Stated task
Write the data out again, exactly as given.

Information shown
= = = = = = =

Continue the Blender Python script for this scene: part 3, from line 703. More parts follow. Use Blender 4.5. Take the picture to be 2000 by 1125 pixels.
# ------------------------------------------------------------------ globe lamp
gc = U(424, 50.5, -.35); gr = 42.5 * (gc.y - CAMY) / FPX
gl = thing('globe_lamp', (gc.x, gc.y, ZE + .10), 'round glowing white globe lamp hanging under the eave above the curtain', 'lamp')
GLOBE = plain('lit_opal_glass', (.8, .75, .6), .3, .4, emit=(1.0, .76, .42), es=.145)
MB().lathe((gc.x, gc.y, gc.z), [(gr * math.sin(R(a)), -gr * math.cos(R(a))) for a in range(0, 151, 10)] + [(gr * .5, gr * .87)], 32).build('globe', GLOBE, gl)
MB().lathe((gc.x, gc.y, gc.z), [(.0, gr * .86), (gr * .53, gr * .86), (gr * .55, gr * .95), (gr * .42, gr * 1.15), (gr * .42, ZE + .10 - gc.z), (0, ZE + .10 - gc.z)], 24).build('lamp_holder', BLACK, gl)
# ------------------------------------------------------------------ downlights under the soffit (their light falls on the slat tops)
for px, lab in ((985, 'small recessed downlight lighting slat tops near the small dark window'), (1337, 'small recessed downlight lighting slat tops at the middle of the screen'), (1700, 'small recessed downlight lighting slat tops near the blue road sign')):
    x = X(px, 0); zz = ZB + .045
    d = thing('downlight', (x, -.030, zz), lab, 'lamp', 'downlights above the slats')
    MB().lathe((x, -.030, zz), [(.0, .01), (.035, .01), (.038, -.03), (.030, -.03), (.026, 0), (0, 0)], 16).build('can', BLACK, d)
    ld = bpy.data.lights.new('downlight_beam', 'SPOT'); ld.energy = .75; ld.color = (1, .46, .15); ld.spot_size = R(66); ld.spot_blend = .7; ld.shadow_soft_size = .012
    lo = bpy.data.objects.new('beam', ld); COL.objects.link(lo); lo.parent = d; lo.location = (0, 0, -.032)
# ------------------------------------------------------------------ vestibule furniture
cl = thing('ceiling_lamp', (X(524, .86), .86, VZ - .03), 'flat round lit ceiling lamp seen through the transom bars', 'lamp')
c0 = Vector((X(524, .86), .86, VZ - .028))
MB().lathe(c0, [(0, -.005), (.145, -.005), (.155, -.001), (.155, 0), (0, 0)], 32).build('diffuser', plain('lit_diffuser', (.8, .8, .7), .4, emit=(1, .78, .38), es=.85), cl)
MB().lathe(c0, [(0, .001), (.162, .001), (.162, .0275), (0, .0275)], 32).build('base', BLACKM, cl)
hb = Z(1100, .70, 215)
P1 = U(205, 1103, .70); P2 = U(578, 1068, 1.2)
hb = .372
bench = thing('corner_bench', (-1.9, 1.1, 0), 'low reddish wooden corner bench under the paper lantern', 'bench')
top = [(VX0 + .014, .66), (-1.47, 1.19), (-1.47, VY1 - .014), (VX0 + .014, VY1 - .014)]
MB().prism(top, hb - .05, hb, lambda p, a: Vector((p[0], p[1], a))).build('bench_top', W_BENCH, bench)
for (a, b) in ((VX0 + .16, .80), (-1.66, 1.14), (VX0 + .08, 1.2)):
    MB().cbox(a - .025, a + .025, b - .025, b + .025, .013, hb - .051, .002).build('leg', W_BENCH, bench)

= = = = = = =

Exercise result
Continue the Blender Python script for this scene: part 3, from line 703. More parts follow. Use Blender 4.5. Take the picture to be 2000 by 1125 pixels.
# ------------------------------------------------------------------ globe lamp
gc = U(424, 50.5, -.35); gr = 42.5 * (gc.y - CAMY) / FPX
gl = thing('globe_lamp', (gc.x, gc.y, ZE + .10), 'round glowing white globe lamp hanging under the eave above the curtain', 'lamp')
GLOBE = plain('lit_opal_glass', (.8, .75, .6), .3, .4, emit=(1.0, .76, .42), es=.145)
MB().lathe((gc.x, gc.y, gc.z), [(gr * math.sin(R(a)), -gr * math.cos(R(a))) for a in range(0, 151, 10)] + [(gr * .5, gr * .87)], 32).build('globe', GLOBE, gl)
MB().lathe((gc.x, gc.y, gc.z), [(.0, gr * .86), (gr * .53, gr * .86), (gr * .55, gr * .95), (gr * .42, gr * 1.15), (gr * .42, ZE + .10 - gc.z), (0, ZE + .10 - gc.z)], 24).build('lamp_holder', BLACK, gl)
# ------------------------------------------------------------------ downlights under the soffit (their light falls on the slat tops)
for px, lab in ((985, 'small recessed downlight lighting slat tops near the small dark window'), (1337, 'small recessed downlight lighting slat tops at the middle of the screen'), (1700, 'small recessed downlight lighting slat tops near the blue road sign')):
    x = X(px, 0); zz = ZB + .045
    d = thing('downlight', (x, -.030, zz), lab, 'lamp', 'downlights above the slats')
    MB().lathe((x, -.030, zz), [(.0, .01), (.035, .01), (.038, -.03), (.030, -.03), (.026, 0), (0, 0)], 16).build('can', BLACK, d)
    ld = bpy.data.lights.new('downlight_beam', 'SPOT'); ld.energy = .75; ld.color = (1, .46, .15); ld.spot_size = R(66); ld.spot_blend = .7; ld.shadow_soft_size = .012
    lo = bpy.data.objects.new('beam', ld); COL.objects.link(lo); lo.parent = d; lo.location = (0, 0, -.032)
# ------------------------------------------------------------------ vestibule furniture
cl = thing('ceiling_lamp', (X(524, .86), .86, VZ - .03), 'flat round lit ceiling lamp seen through the transom bars', 'lamp')
c0 = Vector((X(524, .86), .86, VZ - .028))
MB().lathe(c0, [(0, -.005), (.145, -.005), (.155, -.001), (.155, 0), (0, 0)], 32).build('diffuser', plain('lit_diffuser', (.8, .8, .7), .4, emit=(1, .78, .38), es=.85), cl)
MB().lathe(c0, [(0, .001), (.162, .001), (.162, .0275), (0, .0275)], 32).build('base', BLACKM, cl)
hb = Z(1100, .70, 215)
P1 = U(205, 1103, .70); P2 = U(578, 1068, 1.2)
hb = .372
bench = thing('corner_bench', (-1.9, 1.1, 0), 'low reddish wooden corner bench under the paper lantern', 'bench')
top = [(VX0 + .014, .66), (-1.47, 1.19), (-1.47, VY1 - .014), (VX0 + .014, VY1 - .014)]
MB().prism(top, hb - .05, hb, lambda p, a: Vector((p[0], p[1], a))).build('bench_top', W_BENCH, bench)
for (a, b) in ((VX0 + .16, .80), (-1.66, 1.14), (VX0 + .08, 1.2)):
    MB().cbox(a - .025, a + .025, b - .025, b + .025, .013, hb - .051, .002).build('leg', W_BENCH, bench)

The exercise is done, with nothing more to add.